Rice exports earn Pakistan $2.1bn in tumultuous FY23

Published July 29, 2023
The country exported 4.8 million tonnes of rice in 2021-22, earning $2.5bn.—Dawn/file
The country exported 4.8 million tonnes of rice in 2021-22, earning $2.5bn.—Dawn/file

LAHORE: Despite significant production losses and other major challenges, Pakistan exported a total of 3.717 million tonnes of rice to earn $2.149 billion in FY23.

The rice sector showed strong resilience and immense resistance despite head and tail winds like devastating floods that wiped out one-third of Sindh’s crop, wavering rupee movement, tough competition from India, high freight charges as well as unavailability of vessels during the first six months of 2022-23.

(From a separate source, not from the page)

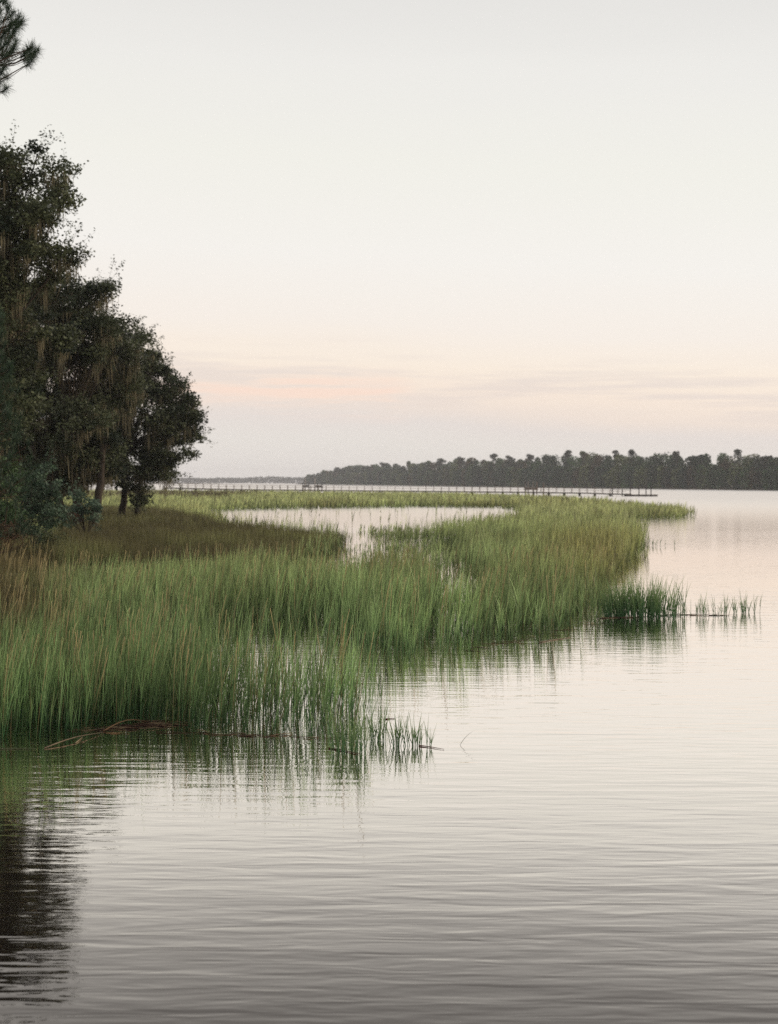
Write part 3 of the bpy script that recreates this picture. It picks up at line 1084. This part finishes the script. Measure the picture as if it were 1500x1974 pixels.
x0 = PP(318, 940)[0]
x1 = PP(1206, 950)[0]
seg = np.linspace(x0, x1, 31)
mb = MB()
for a, b in zip(seg[:-1], seg[1:]):
    za, zb = deck_z(a), deck_z(b)
    for yy in (PD - .75, PD + .75):
        mb.tube([[a, yy, za - .17], [b, yy, zb - .17]], .11, WD * 1.3, 4)
    n = 12
    for i in range(n):
        t = (i + .5) / n
        mb.box([a + (b - a) * t, PD, za + (zb - za) * t], [(b - a) / n * .92, 1.8, .06], WC * rng.uniform(.8, 1.2))
mb.build('deck', M_wood, root)
for i, a in enumerate(seg):
    for yy in (PD - .8, PD + .8):
        m = MB()
        m.tube([[a, yy, -1.0], [a, yy, deck_z(a) - .1]], .17, WD * rng.uniform(.8, 1.3), 8)
        m.build('piling', M_wood, root)
    m = MB()
    m.box([a, PD, deck_z(a) - .33], [.35, 2.1, .28], WD * 1.1)
    m.build('cross_beam', M_wood, root)
for yy in (PD - .85, PD + .85):
    mb = MB()
    for a, b in zip(seg[:-1], seg[1:]):
        for hgt in (1.0, .55):
            mb.tube([[a, yy, deck_z(a) + hgt], [b, yy, deck_z(b) + hgt]], .035, WC * .75, 4)
        for t in (0, .5):
            xx = a + (b - a) * t
            mb.box([xx, yy, deck_z(xx) + .5], [.10, .10, 1.0], WC * .7)
    mb.build('railing', M_wood, root)

# pier head shelter-like platform with tall posts
root = empty('pier_platform', PP(1022, 955), 'pale platform with tall posts and bench built on the side of the pier', 'platform')
mb = MB()
for i in range(14):
    mb.box([PP(1007, 950)[0] + i * .27, PD - 2.2, .92], [.25, 2.4, .07], (.17, .14, .12))
mb.box([PP(1021, 950)[0], PD - 3.3, 1.45], [3.2, .35, .08], (.2, .165, .14))
mb.box([PP(1021, 950)[0], PD - 3.4, 1.75], [3.2, .08, .4], (.2, .165, .14))
mb.build('deck', M_wood, root)
for p, top in ((1010, 929), (1015.5, 928), (1025, 928), (1032, 929), (1045, 930)):
    m = MB()
    xx = PP(p, 940)[0]
    m.tube([[xx, PD - 3.4, -.8], [xx, PD - 3.4, dp(p, top, PD)[2]]], .13, (.20, .17, .15) if p < 1030 else (.15, .11, .09), 8)
    m.build('post', M_wood, root)

# floating dock at the river end
root = empty('floating_dock', PP(1235, 957), 'floating dock with tall pilings at the river end of the pier', 'dock')
xa, xb = PP(1207, 955)[0], PP(1266, 955)[0]
mb = MB()
n = 26
for i in range(n):
    mb.box([xa + (xb - xa) * (i + .5) / n, PD - .6, .42], [(xb - xa) / n * .93, 2.6, .07], WC * rng.uniform(.8, 1.2))
mb.box([(xa + xb) / 2, PD - .6, .22], [xb - xa - .2, 2.4, .32], WD)
mb.build('deck', M_wood, root)
for p, top in ((1197, 943), (1212.5, 935), (1229, 936), (1242.5, 936), (1252, 936), (1178, 941)):
    m = MB()
    xx = PP(p, 950)[0]
    m.tube([[xx, PD - 2.0, -.8], [xx, PD - 2.0, dp(p, top, PD)[2]]], .12, WD * 1.4, 8)
    m.build('piling', M_wood, root)
m = MB()
m.tube([[x1 - .1, PD, deck_z(x1) + .02], [xa + 1.2, PD, .5]], .1, WC, 4)
m.build('gangway', M_wood, root)
for yy in (PD - .5, PD + .5):
    m = MB()
    m.tube([[x1 - .1, yy, deck_z(x1) + .95], [xa + 1.2, yy, 1.4]], .035, WC, 4)
    m.build('handrail', M_wood, root)

# farther dock behind the pier
D2 = 470
root = empty('far_dock', dp(603, 940, D2), 'small dock with two tall pale poles beyond the pier near the far wood', 'dock')
mb = MB()
a, b = dp(583, 940, D2), dp(624, 940, D2)
mb.box([(a[0] + b[0]) / 2, D2, 1.35], [b[0] - a[0], 3, .22], WD * 1.3)
mb.box([a[0] + 1.2, D2, 1.8], [1.5, 2, .6], WD * 1.5)
mb.box([b[0] - 1.5, D2, 1.75], [2.2, 2, .5], WD * 1.5)
mb.build('deck', M_wood, root)
for p, top, cc in ((588.5, 922, (.30, .27, .25)), (607.5, 922, (.30, .27, .25)), (584, 930, WD * 2), (613, 932, WD * 2), (621, 933, WD * 2), (596, 931, WD * 2)):
    m = MB()
    xx = dp(p, 940, D2)[0]
    m.tube([[xx, D2 - 1.4, -.8], [xx, D2 - 1.4, dp(p, top, D2)[2]]], .2 if top < 925 else .16, cc, 8)
    m.build('pole', M_wood, root)

# ------------------------------------------------------------------ far woods
rng = np.random.default_rng(5)
prof = [(560, 925), (590, 921), (600, 917), (615, 913), (640, 908), (680, 901), (720, 897), (780, 893), (850, 890), (900, 887), (950, 886), (1000, 885), (1060, 880), (1120, 880), (1200, 876), (1300, 878), (1400, 877), (1500, 881), (1600, 880), (1800, 876), (2200, 870)]
mb = MB()
tb = MB()


def far_crown(mb, c, rx, rz, n, s, ca):
    d = rng.normal(size=(n, 3))
    d /= np.linalg.norm(d, axis=1)[:, None]
    d *= (rng.uniform(.3, 1.0, n) ** .4)[:, None] * np.array([rx, rx, rz])
    col = np.asarray(ca) * rng.uniform(.5, 1.5, (n, 1)) * rng.uniform(.75, 1.25)
    mb.leaves(np.asarray(c) + d, s * rng.uniform(.6, 1.3, n), col, .4, .8)


pxs = []
q = 594.0
while q < 1760:
    D = shore_at(q)[1]
    pxs.append(q)
    q += 3.6 * F / D * .5 + .8
for q in pxs:
    base = shore_at(q)
    for row in range(2):
        off = rng.uniform(4, 22) if row == 0 else rng.uniform(25, 70)
        p = base + np.array([-.08 * off, off, 0])
        top = np.interp(q, *zip(*prof)) + rng.normal(1.0, 2.6) + (fbm(np.array([q / 17.]), np.array([row * 3.]), 5)[0] - .5) * 17 * min(1, (q - 560) / 150)
        H = (dp(q, top, p[1])[2]) * (.70 if row == 0 else 1.0)
        H = max(H, 3)
        s = .55 + p[1] / 1500
        r = rng.uniform(1.9, 5.4)
        rq = rng.uniform(.7, 1.1)
        base_c = np.array([(.036, .072, .030), (.060, .108, .038), (.12, .145, .05), (.10, .075, .036), (.020, .044, .022)][rng.choice(5, p=[.3, .28, .14, .08, .2])])
        nn = 220
        far_crown(mb, [p[0], p[1], H - r * rq], r, r * rq, nn, s, base_c)
        far_crown(mb, [p[0] + rng.normal(0, 1), p[1] - 1, H * .48], r * 1.15, H * .42, 520, s, base_c * .95)
        far_crown(mb, [p[0] + rng.normal(0, 1), p[1] - 3, 1.6], r, 2.0, 50, s, base_c * 1.2)
o = mb.build('far_wood', M_far)
tag(o, kind='stuff')

FG = 'pines standing above the far wood'
emergent = [(604, 915.5, 'lone small tree at the very tip of the far wood, nearest the tall poles'),
            (651, 899, 'pine top poking up near the left tip of the far wood'),
            (742, 889, 'small pine top on the skyline of the far wood, left of its middle slope'),
            (849, 884, 'dark pine top where the far wood begins to level out'),
            (892, 881, 'pine with flat top left of the see-through crown on the far wood'),
            (951, 874, 'airy pine with see-through round crown above the far wood'),
            (983, 877, 'rounded pine just right of the see-through crown'),
            (1022, 874, 'broad dark pine top above the pier platform'),
            (1094, 868, 'round-headed pine rising alone above the wood, between platform and floating dock'),
            (1128, 873, 'small dome-topped pine right of the lone round-headed one'),
            (1187, 866, 'tall spreading pine above the floating dock, left one of the high pair'),
            (1217, 867, 'tall spreading pine above the floating dock, right one of the high pair'),
            (1303, 869, 'pointed dark pine on the skyline right of the high pair'),
            (1345, 876, 'low bushy pine top between the pointed pine and the widest one'),
            (1424, 865, 'widest pine crown near the right edge of the far wood'),
            (1480, 876, 'dark pine top closest to the right edge of the picture')]
for q, top, lab in emergent:
    base = shore_at(q) + np.array([0, rng.uniform(6, 22), 0])
    base[2] = 1.0
    D = base[1]
    tpz = dp(q, top, D)[2]
    base[0] = dp(q, 930, D)[0]
    r0 = empty('far_pine', base, lab, 'tree', FG)
    a, b = MB(), MB()
    b.tube([base, [base[0] + .3, D, tpz * .6], [base[0], D, tpz - .8]], [.45, .32, .15], (.07, .055, .045), 6)
    sc_ = D / 800
    for j in range(9 if q > 620 else 4):
        c = np.array([base[0] + rng.normal(0, 1.0 * sc_), D + rng.normal(0, 2), tpz - 1.0 - abs(rng.normal(0, 2.2 * sc_))])
        far_crown(a, c, rng.uniform(1.0, 1.8) * sc_, rng.uniform(.9, 1.5), 80, .75 * sc_, (.035, .045, .026))
        b.tube([[base[0], D, c[2] - 1.2], c], [.12, .06], (.07, .055, .045), 4)
    b.build('trunk', M_bark, r0)
    a.build('crown', M_far, r0)

# low wooded shore on the left horizon
mb = MB()
n = 9000
q = rng.uniform(-200, 640, n)
D = 3300
topp = 921.5 + 2.2 * np.sin(q / 60) * 0 + np.interp(q, [250, 330, 400, 470, 520, 560, 640], [0, 0, .8, 0, -3.2, -2.2, 0]) + (fbm(q / 18, q * 0, 8) - .5) * 2.5
X = (q - PX0) / F * D
Ztop = CH - (topp - 928.6) / F * D
Z = rng.uniform(0, 1, n) ** .8 * Ztop
P = np.stack([X, D + rng.uniform(0, 60, n), Z], 1)
mb.leaves(P, rng.uniform(3.5, 7, n), np.array([.045, .055, .035]) * rng.uniform(.7, 1.3, (n, 1)), .2, .8)
tag(mb.build('distant_wooded_shore', M_far), kind='stuff')

# ------------------------------------------------------------------ haze
mb = MB()
mb.box([0, 1450, 17.0], [7400, 4300, 38.0], (1, 1, 1))
mv = bpy.data.materials.new('haze')
mv.use_nodes = True
t = mv.node_tree
t.nodes.clear()
pv = t.nodes.new('ShaderNodeVolumePrincipled')
pv.inputs['Color'].default_value = (.93, .94, 1.0, 1)
pv.inputs['Density'].default_value = .00017
pv.inputs['Anisotropy'].default_value = .1
ov = t.nodes.new('ShaderNodeOutputMaterial')
t.links.new(pv.outputs[0], ov.inputs['Volume'])
o = mb.build('haze', mv)
tag(o, kind='stuff')

for o in bpy.data.objects:
    if '_base' in o:
        del o['_base']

The export of basmati varieties of rice stood at 595,120 tonnes fetching $650,423 at an average per tonne (APT) rate of $1,092. Coarse or non-basmati varieties’ export touched 3.122 million tonnes, fetching $1.498bn at an APT rate of $480.

In the preceding year, the country fetched $2.5bn by making export shipments of 4.8m tonnes.

Exports have been mainly hit by a drop in production, as against 9.1 million tonnes output during 2021-22, the country could harvest around 6 million tonnes of rice in FY23, a fall of over 34pc.

Floods and torrential rains had damaged paddy crops, particularly in Sindh and south Punjab districts and the overall crop losses had been estimated at around 20pc.

At least 35pc of the standing rice crop had been damaged in Sindh and 29pc in south Punjab while other rice-growing areas were partially hit by excessive heatwaves which affected the yields and the losses were reflected in the exports.

Hamid Malik, an expert on the rice trade, told Dawn that India had manipulated prices to facilitate its exporters by offering subsidies to farmers.

“This subsidy was in fact for the exporters and not the farming community as Indian rice export rates remained $60 to $70 lower than that of Pakistan, Thailand and Vietnam in the international markets throughout the year.”

Higher basmati rates in the local market also affected its exports as stockists entered the local market and made their hey through speculative trade.

Samiullah Naeem, a former chairman of the Rice Exporters Association of Pakistan (REAP), says that basmati rice was available in the market at Rs8,500 per 40kg at the beginning of the crop season but within a couple of months the rate crossed even Rs12,000 per 40kg making it difficult for the exporters to fulfil their export commitments.

He says that speculative traders were the major beneficiaries of the price hike though rice growers and millers also benefited from it to some extent.

The export prospects for the current fiscal year seem to be promising as quotations for 25pc broken rice are being reported at $535 per tonne to their highest level since August 2008. The main push behind the rate hike is stated to be a ban by India on the export of its coarse rice varieties.